The effect, however, is real. A grown woman with shaky confidence often second-guesses her every step. She may compare herself relentlessly to others, waiting for validation, rather than trusting her own instincts. She might hesitate to leave a stable but unfulfilling job because she doubts her ability to succeed elsewhere. She may remain in unhealthy relationships because she has internalised the belief that she is not worthy of more. Lack of confidence becomes a cage, invisible but unyielding.

However, here lies the hope: Inheritance can be rewritten. Just as we inherit traits, we can also choose what to pass on. A woman who recognises the gap in her own confidence has the power to stop the cycle with her daughters, nieces, students or mentees. She can model a different script, one that says, ‘Your voice matters’, ‘You are capable’ and ‘You don’t need permission to shine’.

Building confidence is not about arrogance; it is about grounding. It is teaching girls to trust their abilities, to fail without shame and to know that they are worthy of leadership, love and respect. Also, for women who never received this inheritance, it is about reclaiming it as adults; by taking risks, surrounding themselves with affirming voices and daring to step into spaces where they once felt unworthy.

Imagine the ripple effect if every woman began to consciously pass down confidence instead of caution. Imagine girls raised to believe not only in their potential, but in their right to pursue it boldly. Confidence is contagious, generational and transformative.
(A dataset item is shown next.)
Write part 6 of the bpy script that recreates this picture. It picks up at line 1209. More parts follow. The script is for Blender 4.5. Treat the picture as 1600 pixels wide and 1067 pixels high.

So, the question becomes: What will you pass on? Will it be silence and hesitation or courage and self-belief? Will your daughters inherit the weight of ‘not enough’, or the wings of ‘I am capable’?

The inheritance of confidence is the greatest gift we can give, to ourselves and to the women who come after us. When women carry confidence, the choices they make are no longer rooted in fear. They are rooted in freedom.